NOVATO, Calif. (AP) — One woman in her 80s tripped over another resident who had fallen on the landing in a steep stairwell. Others got turned around, even in their own apartments, and cried out for help.
At least 20 seniors with wheelchairs and walkers were essentially trapped, in the dark, in a low-income apartment complex in Northern California during a two-day power shut-off aimed at warding off wildfires.
Residents of the Villas at Hamilton in Novato, north of San Francisco, say they were without guidance from their property management company or the utility behind the blackout as they faced pitch-black stairwells and hallways and elevators that shut down.
“We were surprised by how dark it was,” said Pamela Zuzak, 70, who uses a walker to get around. “There was nothing, nothing lit. It was like going into a darkroom closet, pitch black, you couldn’t see in front of you.”
Pacific Gas & Electric Co. shut off power to more than 2 million people over the weekend to prevent its equipment from sparking fires amid hot, dry gusts. It was just one of four preemptive rounds of shut-offs initiated by the utility this month.
By PG&E’s estimate, more than 900,000 people were without power Wednesday, some of them since Saturday, while crews battled fires in Northern and Southern California.
The outages turned urban highways dark and blackened shopping malls once glittering with light. People stocked up on batteries, water and gas and lamented the spoiled food in refrigerators.
But the backouts are more challenging for older and disabled residents who lack the transportation and money to rush out for ice and groceries, said John Geoghegan, head of the Hamilton Tenant Association.
He said about a third of the Villas’ 140 residents are too old, sick or cognitively impaired to care for themselves during an extended outage. He alleges the property management company VPM “abandoned” its tenants.
Geoghegan came home Saturday night to find residents milling in the parking lots, some near panic. “Some expected they would be communicated with, but they weren’t hearing from anybody,” he said.
VPM Management of Irvine, landlord Affordable Housing Access of Newport Beach, and the on-site manager did not respond to requests for comment from The Associated Press.
Elected officials and PG&E customers have complained bitterly over the utility’s lack of communication and inability to provide real-time estimates of when power would be back on.

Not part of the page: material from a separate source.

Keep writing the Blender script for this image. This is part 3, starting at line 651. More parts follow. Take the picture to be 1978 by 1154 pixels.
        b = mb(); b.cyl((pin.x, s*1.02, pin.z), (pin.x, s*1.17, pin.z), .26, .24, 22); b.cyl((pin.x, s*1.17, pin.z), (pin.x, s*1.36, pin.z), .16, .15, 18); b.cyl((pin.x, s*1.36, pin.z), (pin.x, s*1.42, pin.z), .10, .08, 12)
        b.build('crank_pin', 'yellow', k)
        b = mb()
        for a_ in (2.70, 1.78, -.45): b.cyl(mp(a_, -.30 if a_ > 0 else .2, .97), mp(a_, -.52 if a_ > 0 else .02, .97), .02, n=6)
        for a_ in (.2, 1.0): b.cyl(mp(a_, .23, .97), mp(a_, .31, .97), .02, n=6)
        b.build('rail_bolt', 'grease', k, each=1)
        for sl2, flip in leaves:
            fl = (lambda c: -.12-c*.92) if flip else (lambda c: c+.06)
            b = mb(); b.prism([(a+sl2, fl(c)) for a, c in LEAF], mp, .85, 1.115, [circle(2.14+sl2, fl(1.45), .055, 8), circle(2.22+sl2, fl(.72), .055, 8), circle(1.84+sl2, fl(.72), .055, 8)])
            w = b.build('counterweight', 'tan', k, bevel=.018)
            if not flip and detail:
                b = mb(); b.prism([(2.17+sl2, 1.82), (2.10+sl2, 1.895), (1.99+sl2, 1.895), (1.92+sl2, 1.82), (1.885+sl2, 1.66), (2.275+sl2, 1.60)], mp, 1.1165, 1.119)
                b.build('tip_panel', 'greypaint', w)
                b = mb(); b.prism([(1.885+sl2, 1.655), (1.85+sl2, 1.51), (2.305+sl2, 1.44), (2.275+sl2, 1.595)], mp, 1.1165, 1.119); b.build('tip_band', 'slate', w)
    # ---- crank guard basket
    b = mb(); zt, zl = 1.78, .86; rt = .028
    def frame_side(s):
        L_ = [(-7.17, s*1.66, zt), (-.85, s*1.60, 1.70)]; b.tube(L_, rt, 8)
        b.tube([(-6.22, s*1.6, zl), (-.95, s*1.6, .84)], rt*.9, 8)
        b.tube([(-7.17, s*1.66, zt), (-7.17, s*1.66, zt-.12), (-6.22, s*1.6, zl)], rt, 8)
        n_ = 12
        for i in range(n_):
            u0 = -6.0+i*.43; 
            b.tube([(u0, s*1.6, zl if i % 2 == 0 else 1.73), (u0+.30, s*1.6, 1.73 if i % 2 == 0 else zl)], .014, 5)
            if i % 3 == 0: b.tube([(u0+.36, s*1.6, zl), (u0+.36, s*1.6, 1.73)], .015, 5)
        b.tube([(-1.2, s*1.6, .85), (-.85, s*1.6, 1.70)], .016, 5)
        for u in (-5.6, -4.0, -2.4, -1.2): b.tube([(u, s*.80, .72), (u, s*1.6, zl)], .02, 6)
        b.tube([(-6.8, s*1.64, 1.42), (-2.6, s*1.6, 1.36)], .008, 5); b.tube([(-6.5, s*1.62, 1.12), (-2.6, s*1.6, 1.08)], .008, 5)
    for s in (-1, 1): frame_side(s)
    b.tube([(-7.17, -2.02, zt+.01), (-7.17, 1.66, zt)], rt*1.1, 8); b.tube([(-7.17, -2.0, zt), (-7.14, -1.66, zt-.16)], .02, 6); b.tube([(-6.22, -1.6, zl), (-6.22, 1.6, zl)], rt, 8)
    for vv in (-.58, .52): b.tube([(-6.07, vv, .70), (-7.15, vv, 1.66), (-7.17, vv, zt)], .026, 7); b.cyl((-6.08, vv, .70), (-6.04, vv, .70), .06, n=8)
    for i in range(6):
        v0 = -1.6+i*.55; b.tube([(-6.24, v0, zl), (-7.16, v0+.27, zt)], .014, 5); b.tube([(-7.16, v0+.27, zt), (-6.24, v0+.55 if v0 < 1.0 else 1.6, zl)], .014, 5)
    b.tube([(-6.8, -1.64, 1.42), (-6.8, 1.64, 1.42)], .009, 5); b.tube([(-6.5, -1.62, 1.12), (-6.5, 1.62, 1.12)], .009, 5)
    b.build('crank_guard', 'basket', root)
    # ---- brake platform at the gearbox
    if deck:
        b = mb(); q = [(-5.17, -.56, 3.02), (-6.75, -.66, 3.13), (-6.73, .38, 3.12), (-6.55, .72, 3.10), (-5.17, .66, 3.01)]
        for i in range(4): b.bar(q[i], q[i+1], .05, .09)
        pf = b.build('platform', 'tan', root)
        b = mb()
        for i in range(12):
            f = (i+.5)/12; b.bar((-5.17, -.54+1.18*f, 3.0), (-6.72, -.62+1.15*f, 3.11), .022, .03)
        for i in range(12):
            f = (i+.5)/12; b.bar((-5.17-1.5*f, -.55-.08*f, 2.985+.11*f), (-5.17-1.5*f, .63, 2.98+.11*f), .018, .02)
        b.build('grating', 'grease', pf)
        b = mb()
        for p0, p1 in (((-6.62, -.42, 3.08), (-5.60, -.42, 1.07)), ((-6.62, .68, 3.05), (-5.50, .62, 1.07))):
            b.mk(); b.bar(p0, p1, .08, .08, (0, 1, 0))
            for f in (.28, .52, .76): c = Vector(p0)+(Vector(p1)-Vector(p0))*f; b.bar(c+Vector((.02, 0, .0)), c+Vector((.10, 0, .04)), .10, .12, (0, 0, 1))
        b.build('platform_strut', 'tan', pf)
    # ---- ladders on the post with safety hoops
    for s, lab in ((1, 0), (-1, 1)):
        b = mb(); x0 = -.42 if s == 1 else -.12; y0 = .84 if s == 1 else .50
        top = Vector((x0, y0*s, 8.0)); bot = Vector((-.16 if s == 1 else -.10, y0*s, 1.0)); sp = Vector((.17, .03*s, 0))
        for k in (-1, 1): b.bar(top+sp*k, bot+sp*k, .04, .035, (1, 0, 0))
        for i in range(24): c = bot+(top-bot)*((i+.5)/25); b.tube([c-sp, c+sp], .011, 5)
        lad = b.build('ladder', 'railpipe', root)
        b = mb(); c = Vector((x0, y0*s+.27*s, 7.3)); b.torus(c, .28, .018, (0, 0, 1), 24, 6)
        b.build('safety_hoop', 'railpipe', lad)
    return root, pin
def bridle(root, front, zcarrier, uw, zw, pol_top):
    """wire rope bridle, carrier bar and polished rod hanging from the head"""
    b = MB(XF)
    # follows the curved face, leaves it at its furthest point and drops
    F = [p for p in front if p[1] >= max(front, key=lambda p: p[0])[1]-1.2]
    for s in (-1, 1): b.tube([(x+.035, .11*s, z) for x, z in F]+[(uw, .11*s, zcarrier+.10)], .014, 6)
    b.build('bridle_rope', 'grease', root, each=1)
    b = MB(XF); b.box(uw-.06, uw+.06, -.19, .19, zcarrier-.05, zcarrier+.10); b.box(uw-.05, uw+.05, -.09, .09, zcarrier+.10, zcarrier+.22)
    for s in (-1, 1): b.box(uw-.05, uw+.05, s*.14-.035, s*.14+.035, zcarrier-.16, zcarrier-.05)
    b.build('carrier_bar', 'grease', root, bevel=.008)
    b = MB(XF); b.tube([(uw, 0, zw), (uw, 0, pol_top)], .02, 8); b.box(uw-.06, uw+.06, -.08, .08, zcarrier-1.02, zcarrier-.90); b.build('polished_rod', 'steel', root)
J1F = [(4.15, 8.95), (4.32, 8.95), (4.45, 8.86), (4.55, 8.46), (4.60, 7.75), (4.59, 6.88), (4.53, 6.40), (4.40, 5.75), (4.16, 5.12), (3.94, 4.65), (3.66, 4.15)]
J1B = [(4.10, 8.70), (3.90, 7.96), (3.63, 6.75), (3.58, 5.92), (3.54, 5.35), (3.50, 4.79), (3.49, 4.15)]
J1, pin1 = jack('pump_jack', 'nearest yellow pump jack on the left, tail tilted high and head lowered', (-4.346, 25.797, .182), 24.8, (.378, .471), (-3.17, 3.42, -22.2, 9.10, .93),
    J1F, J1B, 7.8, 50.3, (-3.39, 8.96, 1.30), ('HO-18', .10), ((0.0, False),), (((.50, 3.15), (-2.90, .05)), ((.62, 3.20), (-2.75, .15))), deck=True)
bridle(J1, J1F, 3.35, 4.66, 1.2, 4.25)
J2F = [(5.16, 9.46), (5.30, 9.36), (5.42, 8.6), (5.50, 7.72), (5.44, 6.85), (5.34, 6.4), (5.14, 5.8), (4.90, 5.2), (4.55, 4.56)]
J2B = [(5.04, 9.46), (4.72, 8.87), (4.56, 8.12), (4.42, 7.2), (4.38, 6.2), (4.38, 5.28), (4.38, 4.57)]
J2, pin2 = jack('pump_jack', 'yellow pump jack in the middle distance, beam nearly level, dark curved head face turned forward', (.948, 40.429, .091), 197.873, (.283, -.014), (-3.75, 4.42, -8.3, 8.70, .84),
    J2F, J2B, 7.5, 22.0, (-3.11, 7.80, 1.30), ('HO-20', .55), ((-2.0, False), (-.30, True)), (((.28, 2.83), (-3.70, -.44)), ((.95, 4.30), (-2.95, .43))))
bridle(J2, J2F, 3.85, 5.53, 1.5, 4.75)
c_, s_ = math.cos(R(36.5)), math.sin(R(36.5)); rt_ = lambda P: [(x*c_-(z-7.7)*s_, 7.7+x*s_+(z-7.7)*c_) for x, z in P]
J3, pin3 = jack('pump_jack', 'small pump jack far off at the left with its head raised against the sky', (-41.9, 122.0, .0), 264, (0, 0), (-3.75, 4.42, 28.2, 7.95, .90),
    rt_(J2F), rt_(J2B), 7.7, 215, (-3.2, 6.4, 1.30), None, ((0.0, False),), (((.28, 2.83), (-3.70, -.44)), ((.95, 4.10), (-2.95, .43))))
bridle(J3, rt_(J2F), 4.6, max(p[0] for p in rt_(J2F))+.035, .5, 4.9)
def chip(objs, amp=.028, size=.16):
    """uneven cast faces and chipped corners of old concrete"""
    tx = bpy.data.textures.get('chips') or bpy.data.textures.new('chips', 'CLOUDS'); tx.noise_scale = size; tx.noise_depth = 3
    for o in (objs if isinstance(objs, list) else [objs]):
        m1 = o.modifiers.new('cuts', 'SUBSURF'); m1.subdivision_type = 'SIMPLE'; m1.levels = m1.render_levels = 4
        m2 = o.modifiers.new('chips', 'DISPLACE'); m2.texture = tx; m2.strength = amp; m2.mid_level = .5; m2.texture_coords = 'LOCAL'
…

Marie Hoch, president of the Hamilton Field of Marin Owners Association, which does not include the Villas, got a call Monday. She visited the three buildings that make up the complex and found apartments without heat and electric stoves that did not work.
“I thought it was particularly upsetting that they knew the power outage was coming,” she said of management.
Zuzak didn’t leave her floor until after Monday night, when power was restored. She spent the two days ping-ponging from one end to the other, checking on neighbors.
Her friend Patti Zahnow, 77, who also uses a walker, says she was too frightened to leave her apartment.
“It was really dark. They put a flood light up that wasn’t working,” she said. “They should have a flood light that works.”
Residents said emergency lighting came on in the windowless hallways but lasted for about 12 hours, not nearly long enough for an extended outage. Battery-operated front doors to the buildings that are usually locked became unlocked during the outage.
“It’s pretty disconcerting for the seniors who were fairly unprepared or have difficulty orienting at nighttime,” said Maureen Wagner, 64, who serves as a caregiver for her sister, who lives at the Villas.
Resident Helen Wagar, who is in her 80s, was returning to her third-floor apartment from walking her dog, Pixie. She was climbing the stairs, in the dark, when she tripped over another woman who had fallen on a landing.
Wagar’s knee is swollen. She never found out the identity of the woman.
“It was black as pitch in that stairwell,” she said. “I never did see the girl at all.”